### Set task
Using the material below, print a verbatim copy of every line from the one containing "Write a Blender" through the one containing "C.camera = cam", inclusive, and omit the pictures.

:::::

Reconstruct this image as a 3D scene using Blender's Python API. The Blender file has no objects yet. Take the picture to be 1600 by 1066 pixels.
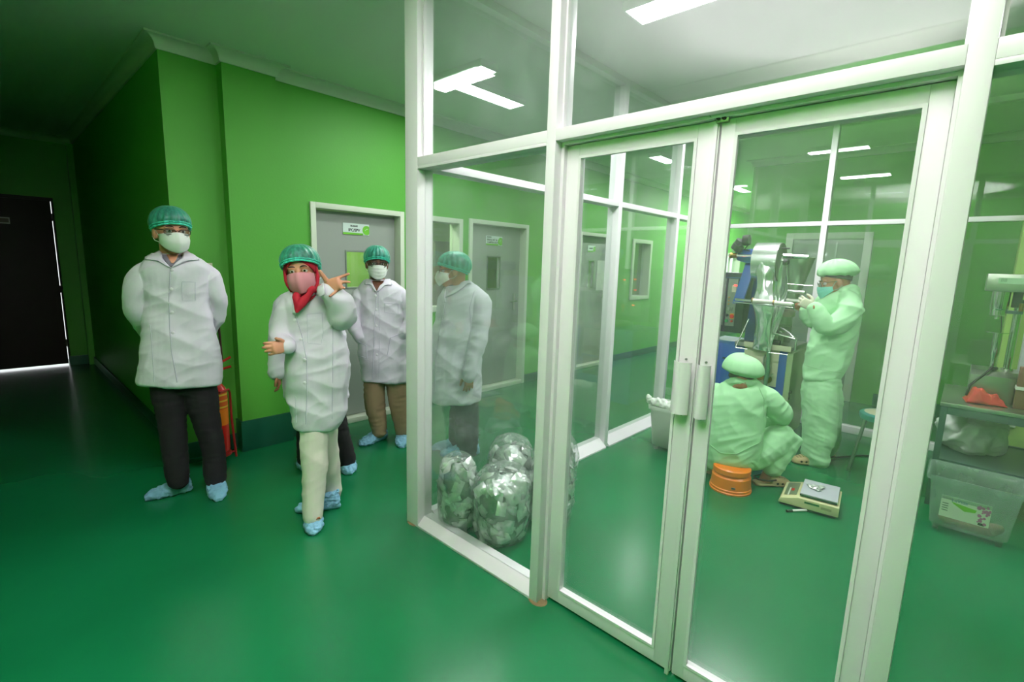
import bpy, bmesh, math, random
import numpy as np
from mathutils import Vector, Matrix, noise as mnoise

SC = bpy.context.scene
COL = SC.collection

# ---------------------------------------------------------------- camera
CF, CPITCH, CROLL, CYAW, CH = 761.114, .158768, .03017, .746092, 1.5
_p, _r, _y = CPITCH, CROLL, CYAW
FW = Vector((math.cos(_y)*math.cos(_p), math.sin(_y)*math.cos(_p), -math.sin(_p)))
_rt = Vector((math.sin(_y), -math.cos(_y), 0))
_up = _rt.cross(FW)
RT = _rt*math.cos(_r) + _up*math.sin(_r)
UP = -_rt*math.sin(_r) + _up*math.cos(_r)
CAM = Vector((0, 0, CH))
cd = bpy.data.cameras.new('camera'); co = bpy.data.objects.new('camera', cd); COL.objects.link(co)
cd.sensor_width = 36; cd.sensor_fit = 'HORIZONTAL'; cd.lens = CF/1600*36; cd.clip_start = .05; cd.clip_end = 100
M = Matrix((RT, UP, -FW)).transposed().to_4x4(); M.translation = CAM
co.matrix_world = M
SC.camera = co

# ---------------------------------------------------------------- world, light, exposure
SC.view_settings.view_transform = 'Standard'
SC.view_settings.look = 'None'
SC.view_settings.exposure = 0.5
SC.view_settings.gamma = 1.0
SC.view_settings.use_curve_mapping = False
SC.cycles.transparent_max_bounces = 40
SC.cycles.max_bounces = 10
SC.cycles.diffuse_bounces = 3
SC.cycles.glossy_bounces = 4
SC.cycles.sample_clamp_indirect = 6
SC.cycles.caustics_reflective = False
SC.cycles.caustics_refractive = False
SC.cycles.use_denoising = True
W = bpy.data.worlds.new('daylight'); SC.world = W; W.use_nodes = True
W.node_tree.nodes['Background'].inputs[0].default_value = (.95, .98, 1, 1)
W.node_tree.nodes['Background'].inputs[1].default_value = 2.2

def lamp(name, kind, loc, energy, color=(1, 1, 1), target=None, **kw):
    l = bpy.data.lights.new(name, kind); l.energy = energy; l.color = color
    for k, v in kw.items(): setattr(l, k, v)
    o = bpy.data.objects.new(name, l); COL.objects.link(o); o.location = loc
    if target is not None:
        o.rotation_euler = (Vector(target)-Vector(loc)).to_track_quat('-Z', 'Y').to_euler()
    return o
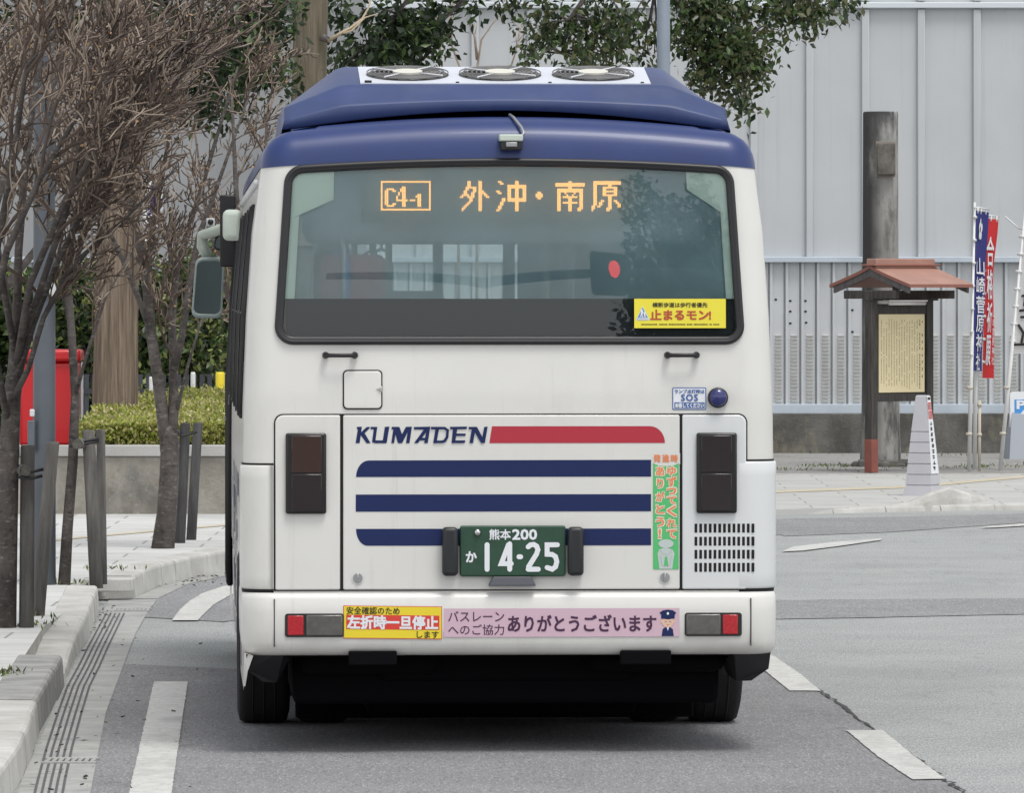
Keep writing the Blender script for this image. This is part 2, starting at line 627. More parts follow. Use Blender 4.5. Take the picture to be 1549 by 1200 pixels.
# --- window seal and glass
path = win_path(0.0)
c = MB()
pp = [Vector(rear3(x, z, 0.004)) for x, z in path]
n = len(pp)
ring = []
cs = [(-0.019, -0.004), (-0.017, 0.010), (-0.010, 0.016), (-0.002, 0.017), (0.002, 0.012), (0.006, 0.013), (0.013, 0.010), (0.018, 0.004), (0.018, -0.012), (-0.019, -0.012)]
for i in range(n):
    d = (pp[(i + 1) % n] - pp[i - 1]).normalized()
    nrm = Vector((0, -math.cos(TILT), math.sin(TILT)))
    inw = nrm.cross(d).normalized()                 # sign fixed below
    ctr = Vector(rear3(0, 2.15))
    if inw.dot(ctr - pp[i]) < 0: inw = -inw
    ring.append([pp[i] + inw * a + nrm * b for a, b in cs])
vs = [p for r_ in ring for p in r_]
kk = len(cs)
fs = [(i * kk + j, i * kk + (j + 1) % kk, ((i + 1) % n) * kk + (j + 1) % kk, ((i + 1) % n) * kk + j) for i in range(n) for j in range(kk)]
c.add(vs, fs, 0, True)
rear_window = c.build("rear_window", M['seal'], bus)
g = MB()
nx = 60
gz = [WZ0 - 0.005 + (WZ1 - WZ0 + 0.01) * i / 30 for i in range(31)]
grow = []
for z in gz:
    hw = WB + (WT_ - WB) * (z - WZ0) / (WZ1 - WZ0)
    dz = min(z - gz[0], gz[-1] - z)
    if dz < WR: hw -= WR - math.sqrt(max(0, WR * WR - (WR - dz) ** 2))
    grow.append([(x, YO(z) + 0.008 - 0.011 * (1 - (x / 1.0) ** 2) + 0.011 * (z - 2.15) ** 2, z + crown(x, z)) for x in [hw * (-1 + 2 * k / nx) for k in range(nx + 1)]])
g.grid(grow)
g.build("glass", M['glass'], rear_window)
flm = MB()
zf = lz(452)
flm.grid([[(x, YO(z) + 0.030 - 0.011 * (1 - (x / 1.0) ** 2), z + crown(x, z)) for x in np.linspace(-(WB + (WT_ - WB) * (z - WZ0) / (WZ1 - WZ0)) + .01, (WB + (WT_ - WB) * (z - WZ0) / (WZ1 - WZ0)) - .01, 31)] for z in np.linspace(zf, WZ1 - 0.004, 12)])
flm.build("window_film", film_mat('frosted_film', (0.72, 0.93, 0.98), 0.44), rear_window)
MB().box(lx(433), lx(1119), YO(1.87) + 0.035, YO(1.87) + 0.06, 1.70, lz(452)).build("sill_panel", mat('sill_black', (0.035, 0.036, 0.042), 0.6), rear_window)
for s, q in ((1, [(443, 258), (506, 258), (505, 302), (440, 331)]), (-1, [(1040, 258), (1104, 258), (1109, 331), (1041, 286)])):
    mb = MB()
    strip = [(440, 331), (453, 326), (446, 452), (431, 452)] if s > 0 else [(1092, 320), (1109, 331), (1119, 452), (1100, 452)]
    for qq in (q, strip):
        f3 = [(lx(a), YO(lz(b)) + 0.0125, lz(b)) for a, b in qq]
        b3 = [(x, y + 0.008, z) for x, y, z in f3]
        mb.add(f3 + b3, [(0, 1, 2, 3), (7, 6, 5, 4), (0, 4, 5, 1), (1, 5, 6, 2), (2, 6, 7, 3), (3, 7, 4, 0)])
    mb.build("interior_trim", M['trim'], rear_window)

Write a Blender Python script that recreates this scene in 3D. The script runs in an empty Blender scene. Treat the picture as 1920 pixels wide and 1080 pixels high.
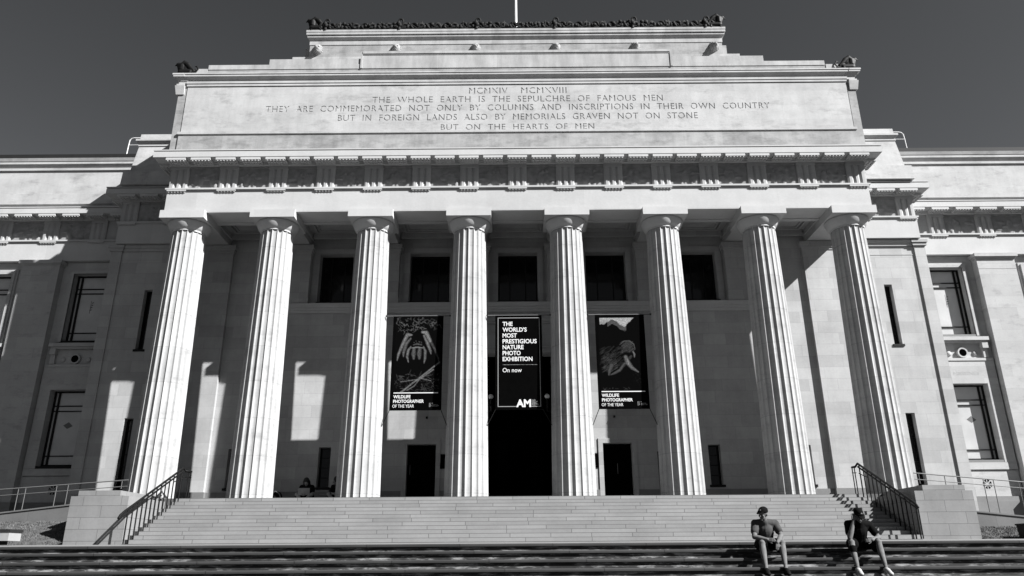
import bpy, bmesh, math, random
from math import sin, cos, tan, pi, radians, sqrt, atan2
from mathutils import Vector, Matrix
random.seed(7)
C = bpy.context.scene
COL = C.collection

# ------------------------------------------------------------------ camera
CAMP = (-.1672, -24.4635, -1.7756); PITCH, YAW, ROLL, FPX = .3441, -.0021, -.0065, 1415.6
cd = bpy.data.cameras.new('camera'); cam = bpy.data.objects.new('camera', cd); COL.objects.link(cam)
f = Vector((sin(YAW)*cos(PITCH), cos(YAW)*cos(PITCH), sin(PITCH)))
r = Vector((cos(YAW), -sin(YAW), 0)); u = r.cross(f)
r2 = cos(ROLL)*r + sin(ROLL)*u; u2 = -sin(ROLL)*r + cos(ROLL)*u
M3 = Matrix((r2, u2, -f)).transposed()
cam.matrix_world = Matrix.Translation(CAMP) @ M3.to_4x4()
cd.sensor_fit = 'HORIZONTAL'; cd.sensor_width = 36; cd.lens = 36*FPX/1920
cd.clip_start = .1; cd.clip_end = 3000
C.camera = cam

# ------------------------------------------------------------------ light
SUN_AZ, SUN_EL = radians(60.3), radians(37.2)      # to the right of the facade's normal
sd = Vector((sin(SUN_AZ)*cos(SUN_EL), -cos(SUN_AZ)*cos(SUN_EL), sin(SUN_EL)))
SKB, SKC = .262, 1.6
W = bpy.data.worlds.new('World'); C.world = W; W.use_nodes = True
nt = W.node_tree; nt.nodes.clear()
sky = nt.nodes.new('ShaderNodeTexSky'); sky.sky_type = 'NISHITA'; sky.sun_disc = False
sky.sun_elevation = SUN_EL; sky.sun_rotation = atan2(sd.x, sd.y); sky.air_density = 1.0; sky.dust_density = .6; sky.ozone_density = 2.0
sep = nt.nodes.new('ShaderNodeSeparateColor'); cmb = nt.nodes.new('ShaderNodeCombineColor')
bg = nt.nodes.new('ShaderNodeBackground'); bg.inputs[1].default_value = .05
ow = nt.nodes.new('ShaderNodeOutputWorld')
nt.links.new(sky.outputs[0], sep.inputs[0])
def wm(op, a, b):
    x = nt.nodes.new('ShaderNodeMath'); x.operation = op
    for i, q in enumerate((a, b)):
        if isinstance(q, (int, float)): x.inputs[i].default_value = q
        else: nt.links.new(q, x.inputs[i])
    return x.outputs[0]
# black-and-white film behind a red filter: red minus some blue; the haze near the horizon levels off
bw = wm('MINIMUM', wm('MAXIMUM', wm('SUBTRACT', wm('MULTIPLY', sep.outputs[0], 1.30), wm('MULTIPLY', sep.outputs[2], SKB)), 0.0), SKC)
for k, tint in enumerate((.96, 1.0, 1.06)): nt.links.new(wm('MULTIPLY', bw, tint), cmb.inputs[k])
nt.links.new(cmb.outputs[0], bg.inputs[0]); nt.links.new(bg.outputs[0], ow.inputs[0])
sl = bpy.data.lights.new('sun', 'SUN'); sl.energy = 4.6; sl.angle = radians(.53); sl.color = (1, 1, 1)
so = bpy.data.objects.new('sun', sl); COL.objects.link(so)
so.rotation_euler = sd.to_track_quat('Z', 'Y').to_euler(); so.location = (30, -30, 40)
C.view_settings.view_transform = 'Standard'; C.view_settings.look = 'None'
C.view_settings.exposure = 1.5; C.view_settings.gamma = 1

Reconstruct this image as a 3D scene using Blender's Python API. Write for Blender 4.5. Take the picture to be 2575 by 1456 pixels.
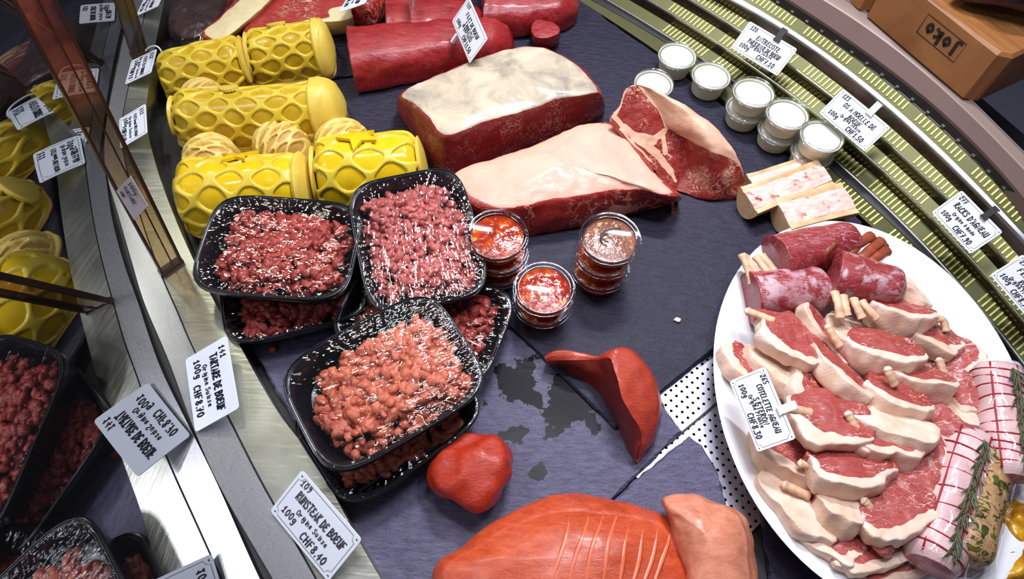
import bpy, bmesh, math, random
import numpy as np
from mathutils import Vector, Matrix, noise as mnoise

# ------------------------------------------------------------------ camera
for o in list(bpy.data.objects): bpy.data.objects.remove(o)
SC = bpy.context.scene
COL = SC.collection
CX, CY, FPX, CAMH = 1287.5, 728.0, 1700.0, 0.72
_d = np.array([1250 - CX, 1700 - CY, FPX]); _d /= np.linalg.norm(_d)
_z = -_d; _y = np.array([0, 0, 1.0]) - _z * _z[2]; _y /= np.linalg.norm(_y); _x = np.cross(_y, _z)
RW = np.stack([_x, _y, _z])                     # camera (right, down, forward) -> world
def G(px, py, z=0.0):
    """point of the counter at height z that lies on the sight line of a pixel"""
    v = RW @ np.array([px - CX, py - CY, FPX]); t = (z - CAMH) / v[2]
    return np.array([0, 0, CAMH]) + t * v
def GP(pts, z=0.0):
    return [G(p[0], p[1], p[2] if len(p) > 2 else z) for p in pts]
cam = bpy.data.cameras.new('camera'); cam.sensor_width = 36; cam.lens = 36 * FPX / 2575
cam.clip_start = 0.01
co = bpy.data.objects.new('camera', cam); COL.objects.link(co)
r_, u_, b_ = RW @ [1, 0, 0], RW @ [0, -1, 0], RW @ [0, 0, -1]
co.matrix_world = Matrix(((r_[0], u_[0], b_[0], 0), (r_[1], u_[1], b_[1], 0), (r_[2], u_[2], b_[2], CAMH), (0, 0, 0, 1)))
SC.camera = co

# ------------------------------------------------------------------ world, lights, exposure
W = bpy.data.worlds.new('shop'); SC.world = W; W.use_nodes = True
W.node_tree.nodes['Background'].inputs[0].default_value = (0.62, 0.62, 0.80, 1)
W.node_tree.nodes['Background'].inputs[1].default_value = 0.20
def area(name, loc, to, sx, sy, power, color, spread=180):
    l = bpy.data.lights.new(name, 'AREA'); l.shape = 'RECTANGLE'; l.size = sx; l.size_y = sy
    l.energy = power; l.color = color; l.spread = math.radians(spread)
    o = bpy.data.objects.new(name, l); COL.objects.link(o); o.location = loc
    o.rotation_euler = (Vector(to) - Vector(loc)).to_track_quat('-Z', 'Y').to_euler()
    return o
area('led_lamp', (0.16, 0.98, 1.05), (0.10, 0.42, 0), 0.26, 0.05, 9.0, (0.90, 0.90, 1.0), 125)
area('led_lamp', (0.08, 0.55, 1.20), (0.04, 0.28, 0), 0.30, 0.08, 3.6, (0.88, 0.88, 1.0), 130)
area('led_lamp', (0.40, 0.60, 1.15), (0.36, 0.28, 0), 0.10, 0.26, 3.0, (0.88, 0.90, 1.0), 120)
area('led_lamp', (-0.74, 0.32, 1.05), (-0.2, 0.3, 0), 0.05, 0.22, 1.8, (0.95, 0.95, 1.0), 150)
area('led_lamp', (-0.72, 1.12, 1.15), (-0.25, 0.5, 0), 0.09, 0.07, 2.4, (1.0, 0.97, 0.80), 140)
area('led_lamp', (-0.32, 0.74, 1.20), (-0.25, 0.4, 0), 0.16, 0.04, 1.8, (1.0, 0.98, 0.90), 140)
vs = SC.view_settings
vs.view_transform = 'Standard'; vs.look = 'None'; vs.exposure = -0.50; vs.gamma = 1; vs.use_curve_mapping = False

# ------------------------------------------------------------------ mesh helpers
def tag(o, label=None, cat=None, group=None, kind=None):
    if label: o['label'] = label
    if cat: o['category'] = cat
    if group: o['group'] = group
    if kind: o['kind'] = kind
    return o
def obj(name, V, F, mat, parent=None, smooth=True, attrs=None, sharp=None):
    me = bpy.data.meshes.new(name)
    me.from_pydata([tuple(map(float, v)) for v in V], [], [tuple(map(int, f)) for f in F])
    if smooth:
        me.polygons.foreach_set('use_smooth', [True] * len(me.polygons))
    if mat:
        for m in (mat if isinstance(mat, (list, tuple)) else [mat]): me.materials.append(m)
    if attrs:
        for k, a in attrs.items():
            at = me.attributes.new(k, 'FLOAT', 'POINT'); at.data.foreach_set('value', [float(q) for q in a])
    me.validate()
    if sharp: me.set_sharp_from_angle(angle=math.radians(sharp))
    me.update()
    o = bpy.data.objects.new(name, me); COL.objects.link(o)
    if parent: o.parent = parent
    return o
def empty(name, loc=(0, 0, 0), rz=0.0):
    o = bpy.data.objects.new(name, None); COL.objects.link(o); o.empty_display_size = 0.02
    o.location = loc; o.rotation_euler = (0, 0, rz)
    return o
def thing(name, label, cat, loc=(0, 0, 0), rz=0.0, group=None):
    return tag(empty(name, tuple(map(float, loc)), rz), label, cat, group)
def copy_tree(o, parent=None):
    c = o.copy(); COL.objects.link(c); c.parent = parent
    for ch in list(o.children): copy_tree(ch, c)
    return c
def crv(pts, n, closed=False):
    """Catmull-Rom resample"""
    P = [np.array(p, float) for p in pts]; m = len(P); out = []
    segs = m if closed else m - 1
    for i in range(n):
        t = i * segs / (n if closed else n - 1)
        k = min(int(t), segs - 1); f = t - k
        g = (lambda j: P[j % m]) if closed else (lambda j: P[min(max(j, 0), m - 1)])
        a, b, c, d = g(k - 1), g(k), g(k + 1), g(k + 2)
        out.append(0.5 * ((2 * b) + (c - a) * f + (2 * a - 5 * b + 4 * c - d) * f * f + (3 * b - a - 3 * c + d) * f ** 3))
    return out
def nz(p, s, seed=0.0):
    return mnoise.noise(Vector((p[0] * s + seed, p[1] * s + seed * 1.7, p[2] * s - seed)))
def grid_faces(nu, nv, off=0, wrap=False, flip=False):
    F = []
    for i in range(nu - 1):
        for j in range(nv if wrap else nv - 1):
            a = off + i * nv + j; b = off + i * nv + (j + 1) % nv
            q = (a, b, b + nv, a + nv)
            F.append(q[::-1] if flip else q)
    return F
class MB:
    """collects shapes into one mesh"""
    def __init__(s): s.V = []; s.F = []; s.A = []
    def add(s, V, F, a=0.0):
        n = len(s.V); s.V += [tuple(v) for v in V]; s.F += [tuple(i + n for i in f) for f in F]; s.A += [a] * len(V); return s
    def box(s, c, x, y, z):
        c = np.array(c, float); x, y, z = map(lambda q: np.array(q, float), (x, y, z))
        V = [c + i * x + j * y + k * z for i in (-1, 1) for j in (-1, 1) for k in (-1, 1)]
        return s.add(V, [(0, 1, 3, 2), (4, 6, 7, 5), (0, 4, 5, 1), (2, 3, 7, 6), (0, 2, 6, 4), (1, 5, 7, 3)])
    def tube(s, pts, r, n=8, closed=False, caps=True, sq=1.0):
        P = [np.array(p, float) for p in pts]; m = len(P); V = []; up0 = None
        for i, p in enumerate(P):
            a = P[(i - 1) % m] if (closed or i > 0) else p
            b = P[(i + 1) % m] if (closed or i < m - 1) else p
            t = b - a; t /= (np.linalg.norm(t) + 1e-12)
            if up0 is None: up0 = np.array([0, 0, 1.0]) if abs(t[2]) < .9 else np.array([1.0, 0, 0])
            e = np.cross(t, up0); e /= (np.linalg.norm(e) + 1e-12); up0 = np.cross(e, t)
            rr = r[i] if isinstance(r, (list, tuple, np.ndarray)) else r
            V += [p + rr * (math.cos(k * 2 * math.pi / n) * e + sq * math.sin(k * 2 * math.pi / n) * up0) for k in range(n)]
        F = grid_faces(m, n, wrap=True)
        if closed: F += [((m - 1) * n + j, (m - 1) * n + (j + 1) % n, (j + 1) % n, j) for j in range(n)]
        elif caps: F += [tuple(range(n))[::-1], tuple((m - 1) * n + j for j in range(n))]
        return s.add(V, F)
    def lathe(s, prof, n=40, c=(0, 0, 0), sx=1.0, sy=1.0):
        V = [(c[0] + sx * r * math.cos(2 * math.pi * j / n), c[1] + sy * r * math.sin(2 * math.pi * j / n), c[2] + z) for r, z in prof for j in range(n)]
        return s.add(V, grid_faces(len(prof), n, wrap=True))
    def ico(s, c, r, sub=1, amp=.25, seed=0.0, sc=(1, 1, 1), rot=None, f=1.0):
        bm = bmesh.new(); bmesh.ops.create_icosphere(bm, subdivisions=sub, radius=1)
        V = []
        for v in bm.verts:
            d = 1 + amp * mnoise.noise(v.co * f * 1.3 + Vector((seed, seed * .7, -seed)))
            q = np.array([v.co.x * sc[0], v.co.y * sc[1], v.co.z * sc[2]]) * d * r
            if rot is not None: q = rot @ q
            V.append(np.array(c) + q)
        F = [[v.index for v in f.verts] for f in bm.faces]; bm.free()
        return s.add(V, F)
    def build(s, name, mat, parent=None, smooth=True, attr=None, sharp=None):
        return obj(name, s.V, s.F, mat, parent, smooth, {attr: s.A} if attr else None, sharp)
def rotz(a): return np.array([[math.cos(a), -math.sin(a), 0], [math.sin(a), math.cos(a), 0], [0, 0, 1]])
def roteul(x, y, z): return np.array(Matrix.Rotation(z, 3, 'Z') @ Matrix.Rotation(y, 3, 'Y') @ Matrix.Rotation(x, 3, 'X'))
def prism(poly, z0, z1, bev=0.0, jag=0.0, seed=1, n=None):
    """solid from a plan outline with a bevelled, optionally uneven top edge"""
    P = [np.array(p[:2], float) for p in poly]
    if n:                                                # subdivide the straight edges
        Q = []
        for i, a in enumerate(P):
            b = P[(i + 1) % len(P)]; k = max(1, int(np.linalg.norm(b - a) / n))
            Q += [a + (b - a) * t / k for t in range(k)]
        P = Q
    m = len(P); c = sum(P) / m; rnd = random.Random(seed)
    ar = sum(P[i][0] * P[(i + 1) % m][1] - P[(i + 1) % m][0] * P[i][1] for i in range(m))
    if ar < 0: P = P[::-1]
    N = []
    for i in range(m):
        t = P[(i + 1) % m] - P[i - 1]; nn = np.array([t[1], -t[0]]); N.append(nn / (np.linalg.norm(nn) + 1e-9))
    V = []; J = [jag * (mnoise.noise(Vector((p[0] * 90, p[1] * 90, seed))) + .6 * (rnd.random() - .5)) for p in P]
    J2 = [jag * .8 * (mnoise.noise(Vector((p[0] * 70 + 9, p[1] * 70, seed))) + (rnd.random() - .5)) for p in P]
    for i, p in enumerate(P): V.append((*(p + N[i] * J[i]), z0))
    for i, p in enumerate(P): V.append((*(p + N[i] * J[i]), z1 - bev))
    for i, p in enumerate(P): V.append((*(p - N[i] * (bev - J2[i])), z1))
    F = [tuple(range(m))[::-1]] + grid_faces(3, m, wrap=True) + [tuple(range(2 * m, 3 * m))]
    return V, F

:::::

### Full output
Write a Blender Python script that recreates this scene in 3D. The script runs in an empty Blender scene. Treat the picture as 1920 pixels wide and 1080 pixels high.
import bpy, bmesh, math, random
from math import sin, cos, tan, pi, radians, sqrt, atan2
from mathutils import Vector, Matrix
random.seed(7)
C = bpy.context.scene
COL = C.collection

# ------------------------------------------------------------------ camera
CAMP = (-.1672, -24.4635, -1.7756); PITCH, YAW, ROLL, FPX = .3441, -.0021, -.0065, 1415.6
cd = bpy.data.cameras.new('camera'); cam = bpy.data.objects.new('camera', cd); COL.objects.link(cam)
f = Vector((sin(YAW)*cos(PITCH), cos(YAW)*cos(PITCH), sin(PITCH)))
r = Vector((cos(YAW), -sin(YAW), 0)); u = r.cross(f)
r2 = cos(ROLL)*r + sin(ROLL)*u; u2 = -sin(ROLL)*r + cos(ROLL)*u
M3 = Matrix((r2, u2, -f)).transposed()
cam.matrix_world = Matrix.Translation(CAMP) @ M3.to_4x4()
cd.sensor_fit = 'HORIZONTAL'; cd.sensor_width = 36; cd.lens = 36*FPX/1920
cd.clip_start = .1; cd.clip_end = 3000
C.camera = cam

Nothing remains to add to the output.